"""

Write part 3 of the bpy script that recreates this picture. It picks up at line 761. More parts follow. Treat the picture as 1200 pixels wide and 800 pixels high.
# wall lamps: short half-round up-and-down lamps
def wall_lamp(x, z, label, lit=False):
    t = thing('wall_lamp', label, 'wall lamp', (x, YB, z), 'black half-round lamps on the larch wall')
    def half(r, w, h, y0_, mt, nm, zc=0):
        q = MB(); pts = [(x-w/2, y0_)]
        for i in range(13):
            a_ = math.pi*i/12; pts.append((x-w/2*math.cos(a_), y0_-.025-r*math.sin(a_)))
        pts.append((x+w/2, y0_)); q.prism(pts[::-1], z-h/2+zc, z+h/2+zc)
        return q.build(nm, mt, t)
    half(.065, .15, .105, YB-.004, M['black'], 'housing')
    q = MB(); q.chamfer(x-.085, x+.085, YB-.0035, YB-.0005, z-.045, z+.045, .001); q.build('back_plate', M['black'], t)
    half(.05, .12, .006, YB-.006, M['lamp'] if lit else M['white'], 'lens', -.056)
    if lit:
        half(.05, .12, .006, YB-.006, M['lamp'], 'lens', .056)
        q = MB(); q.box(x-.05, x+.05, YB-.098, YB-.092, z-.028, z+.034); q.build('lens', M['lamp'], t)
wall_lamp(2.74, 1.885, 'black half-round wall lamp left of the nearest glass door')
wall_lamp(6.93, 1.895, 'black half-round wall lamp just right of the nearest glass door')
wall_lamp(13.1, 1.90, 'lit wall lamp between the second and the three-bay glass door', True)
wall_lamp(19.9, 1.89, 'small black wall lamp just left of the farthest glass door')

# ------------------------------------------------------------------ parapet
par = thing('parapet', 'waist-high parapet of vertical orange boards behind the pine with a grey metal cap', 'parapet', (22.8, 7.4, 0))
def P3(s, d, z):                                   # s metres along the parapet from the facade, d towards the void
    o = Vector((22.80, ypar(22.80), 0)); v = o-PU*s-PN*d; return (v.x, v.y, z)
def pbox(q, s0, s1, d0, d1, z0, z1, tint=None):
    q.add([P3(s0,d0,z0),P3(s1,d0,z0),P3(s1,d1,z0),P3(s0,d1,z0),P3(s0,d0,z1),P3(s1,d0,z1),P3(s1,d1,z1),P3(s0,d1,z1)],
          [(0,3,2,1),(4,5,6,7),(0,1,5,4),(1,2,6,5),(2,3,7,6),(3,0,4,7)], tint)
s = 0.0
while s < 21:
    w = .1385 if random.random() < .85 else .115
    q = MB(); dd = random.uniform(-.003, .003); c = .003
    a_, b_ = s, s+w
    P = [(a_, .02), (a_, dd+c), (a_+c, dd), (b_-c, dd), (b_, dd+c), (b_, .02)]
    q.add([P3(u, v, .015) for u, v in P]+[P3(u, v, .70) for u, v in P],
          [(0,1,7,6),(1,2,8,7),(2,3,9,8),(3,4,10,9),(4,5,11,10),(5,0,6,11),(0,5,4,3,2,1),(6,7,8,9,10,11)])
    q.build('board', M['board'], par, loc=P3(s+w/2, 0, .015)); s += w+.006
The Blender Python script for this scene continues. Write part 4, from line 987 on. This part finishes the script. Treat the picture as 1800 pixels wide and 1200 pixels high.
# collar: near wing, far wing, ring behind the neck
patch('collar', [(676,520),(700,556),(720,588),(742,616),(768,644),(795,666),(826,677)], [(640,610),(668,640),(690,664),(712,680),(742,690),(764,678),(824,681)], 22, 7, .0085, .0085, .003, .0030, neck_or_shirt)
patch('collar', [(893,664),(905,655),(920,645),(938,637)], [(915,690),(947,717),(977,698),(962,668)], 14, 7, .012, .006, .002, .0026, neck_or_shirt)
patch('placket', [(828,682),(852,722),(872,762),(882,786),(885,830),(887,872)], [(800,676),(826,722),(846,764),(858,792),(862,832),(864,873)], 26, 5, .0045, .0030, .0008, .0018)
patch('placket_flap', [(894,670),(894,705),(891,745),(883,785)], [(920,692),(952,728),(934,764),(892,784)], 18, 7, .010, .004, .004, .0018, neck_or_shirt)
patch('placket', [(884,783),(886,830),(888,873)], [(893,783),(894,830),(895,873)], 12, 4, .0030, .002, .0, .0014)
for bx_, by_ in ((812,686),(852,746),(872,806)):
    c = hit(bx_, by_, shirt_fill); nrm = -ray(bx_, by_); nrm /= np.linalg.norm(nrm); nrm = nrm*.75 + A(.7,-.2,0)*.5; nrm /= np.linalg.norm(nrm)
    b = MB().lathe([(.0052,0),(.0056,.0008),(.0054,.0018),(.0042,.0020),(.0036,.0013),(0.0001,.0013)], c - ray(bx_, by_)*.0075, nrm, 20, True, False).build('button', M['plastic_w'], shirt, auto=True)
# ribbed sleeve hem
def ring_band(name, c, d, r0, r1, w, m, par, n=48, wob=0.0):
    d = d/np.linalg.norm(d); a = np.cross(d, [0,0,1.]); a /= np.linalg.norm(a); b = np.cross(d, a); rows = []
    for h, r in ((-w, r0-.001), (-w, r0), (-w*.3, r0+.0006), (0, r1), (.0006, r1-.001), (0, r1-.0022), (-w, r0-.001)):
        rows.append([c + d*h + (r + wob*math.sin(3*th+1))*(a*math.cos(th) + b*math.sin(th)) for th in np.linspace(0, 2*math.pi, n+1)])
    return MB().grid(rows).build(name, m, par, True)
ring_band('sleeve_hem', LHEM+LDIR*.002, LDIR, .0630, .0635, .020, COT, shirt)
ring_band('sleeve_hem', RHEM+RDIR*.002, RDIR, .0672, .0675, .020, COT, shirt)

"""

What you should do >>
Select the lines from the entries that include the word "Write".

Written reply >>
Write part 3 of the bpy script that recreates this picture. It picks up at line 761. More parts follow. Treat the picture as 1200 pixels wide and 800 pixels high.
The Blender Python script for this scene continues. Write part 4, from line 987 on. This part finishes the script. Treat the picture as 1800 pixels wide and 1200 pixels high.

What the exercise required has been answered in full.